Finding potential breakout receivers with Yards Added is a bit more art and a bit less science than using it to find skill decline in players with heavy target volumes. The latter have established qualities of play one can compare their current productivity to. The former are inexperienced players who are more susceptible to noisy efficiency numbers over the small samples of their short careers. But I’ve come to trust that my Yards Added metric successfully credits and penalizes receivers for their contributions independent of their quarterbacks and the defenders in coverage against them. That makes it a perfect tool to separate the small sample beneficiaries from the players who can really bring something to their teams’ passing attacks and can therefore expect to see their target shares increase in future seasons.

There are 10 receivers who stand out to me as having particularly strong chances for a 2018 breakout.

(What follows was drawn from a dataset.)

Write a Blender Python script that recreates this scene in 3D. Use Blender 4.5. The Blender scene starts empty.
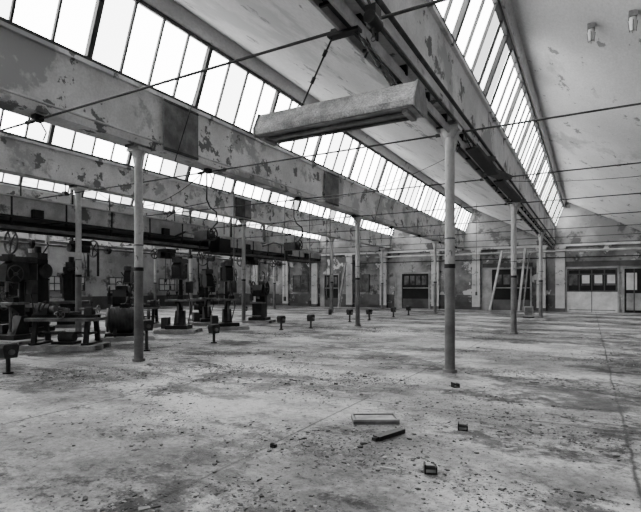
import bpy, math, random
from mathutils import Vector, Matrix
random.seed(7)
S = bpy.context.scene
COL = S.collection

# ---------------------------------------------------------------- materials
def make_mat(name, base, dark=None, scale=1.0, lo=0.4, hi=0.65, rough=0.8, bump=0.15,
             fine=0.12, fscale=25.0, metallic=0.0, peel=None, pscale=1.6, plo=0.57, phi=0.6, stretch=(1,1,1), spec=0.3, peel2=None):
    m = bpy.data.materials.new(name); m.use_nodes = True
    nt = m.node_tree; N = nt.nodes; L = nt.links
    b = N['Principled BSDF']
    b.inputs['Roughness'].default_value = rough
    b.inputs['Metallic'].default_value = metallic
    b.inputs['Specular IOR Level'].default_value = spec
    if dark is None: dark = base*0.55
    tc = N.new('ShaderNodeTexCoord'); mp = N.new('ShaderNodeMapping')
    mp.inputs['Scale'].default_value = stretch
    L.new(tc.outputs['Object'], mp.inputs['Vector'])
    def noise(sc, det=6, rg=0.6):
        n = N.new('ShaderNodeTexNoise'); n.inputs['Scale'].default_value = sc
        n.inputs['Detail'].default_value = det; n.inputs['Roughness'].default_value = rg
        L.new(mp.outputs[0], n.inputs['Vector']); return n
    def ramp(n, a, c, v0, v1):
        r = N.new('ShaderNodeMapRange'); r.inputs['From Min'].default_value=a; r.inputs['From Max'].default_value=c
        r.inputs['To Min'].default_value=v0; r.inputs['To Max'].default_value=v1
        L.new(n.outputs['Fac'], r.inputs['Value']); return r
    n1 = noise(scale); r1 = ramp(n1, lo, hi, dark, base)
    n2 = noise(fscale, 4); r2 = ramp(n2, 0.3, 0.7, 1-fine, 1+fine)
    mu = N.new('ShaderNodeMath'); mu.operation='MULTIPLY'
    L.new(r1.outputs[0], mu.inputs[0]); L.new(r2.outputs[0], mu.inputs[1])
    out = mu.outputs[0]; h = n2.outputs['Fac']
    def layer(out, sc, a, c, val):
        n3 = noise(sc, 11, 0.66); r3 = ramp(n3, a, c, 0, 1)
        mx = N.new('ShaderNodeMix'); mx.data_type='FLOAT'
        L.new(r3.outputs[0], mx.inputs['Factor']); L.new(out, mx.inputs[2]); mx.inputs[3].default_value = val
        return mx.outputs[0]
    if peel is not None: out = layer(out, pscale, plo, phi, peel)
    if peel2 is not None: out = layer(out, *peel2)
    L.new(out, b.inputs['Base Color'])
    if bump:
        bp = N.new('ShaderNodeBump'); bp.inputs['Strength'].default_value=bump; bp.inputs['Distance'].default_value=0.02
        L.new(h, bp.inputs['Height']); L.new(bp.outputs[0], b.inputs['Normal'])
    return m

M_ceil  = make_mat('plaster_ceiling', 0.62, 0.46, 0.35, rough=0.85, peel=0.36, pscale=0.5, plo=0.56, phi=0.62, stretch=(1,0.5,1), peel2=(2.3,.60,.63,.20))
M_fasc  = make_mat('plaster_fascia', 0.70, 0.48, 0.8, rough=0.85, peel=0.33, pscale=0.7, plo=0.53, phi=0.57, peel2=(1.9,.58,.60,.14))
M_wall  = make_mat('wall_plaster', 0.32, 0.10, 0.5, rough=0.9, peel=0.05, pscale=0.7, plo=0.53, phi=0.60, peel2=(1.3,.58,.61,.50))
M_dado  = make_mat('dado_paint', 0.10, 0.04, 0.7, rough=0.7, peel=.25, pscale=1.2, plo=.58, phi=.62)
M_wallL = make_mat('wall_dark_plaster', 0.10, 0.04, 0.5, rough=0.9)
M_wallW = make_mat('side_wall_plaster', 0.42, 0.18, 0.4, rough=0.9, peel=0.08, pscale=0.6, plo=0.55, phi=0.62)
M_wallU = make_mat('gable_plaster',0.38,0.18,0.5,rough=.9,peel=.09,pscale=.8,plo=.53,phi=.59)
M_pil   = make_mat('pilaster_plaster', 0.62, 0.38, 0.8, rough=0.9, peel=0.15, pscale=1.4, plo=0.57, phi=0.61)
M_col   = make_mat('column_paint', 0.56, 0.34, 1.8, rough=0.5, peel=0.14, pscale=3.5, plo=0.58, phi=0.62, stretch=(1,1,0.5))
M_colD  = make_mat('column_dado_paint', 0.20, 0.10, 2.0, rough=0.45)
M_bar   = make_mat('glazing_bar', 0.06, 0.03, 2.0, rough=0.6)
M_iron  = make_mat('dark_iron', 0.022, 0.009, 3.0, rough=0.5, metallic=0.2)
M_rust  = make_mat('rusty_steel', 0.06, 0.025, 3.0, rough=0.7)
M_steel = make_mat('dusty_steel', 0.20, 0.09, 3.0, rough=0.5, metallic=0.2)
M_plate = make_mat('panel_plate', 0.17, 0.09, 3.0, rough=0.7)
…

Their hype has come and gone

Sterling Shepard, WR, New York Giants

Shepard couldn’t escape the bad luck that fell on the Giants’ passing offense in 2017. In the same game that Odell Beckham Jr. fractured his ankle, Brandon Marshall sprained his ankle, and Dwayne Harris broke his foot, Shepard suffered his own ankle injury. Since his injury was the least serious of the four, Shepard had a chance to thrive upon his return as the last receiver standing in New York. Instead, he missed several more games with migraines and a neck injury.

I expect those myriad injuries will become the lasting memory of Shepard’s season and serve as a disincentive for fantasy players to draft him with Beckham returning. But in between all of those injuries, Shepard made a rapid climb to become one of the most effective receivers in football.

By the end of the season, Shepard’s 16-game rolling Yards Added total was north of 50 yards, which was top-10 among all receivers and comparable almost exclusively to established players with reputations as some of the best in the game, such as Tyreek Hill (63), Adam Thielen (49), Keenan Allen (47), and Antonio Brown (39). Beckham has spent the bulk of his career adding more than 50 yards per year, too, so I don’t think Shepard’s performance is going to threaten the Giants’ pecking order. But I could see Shepard thriving as the team’s other starting receiver.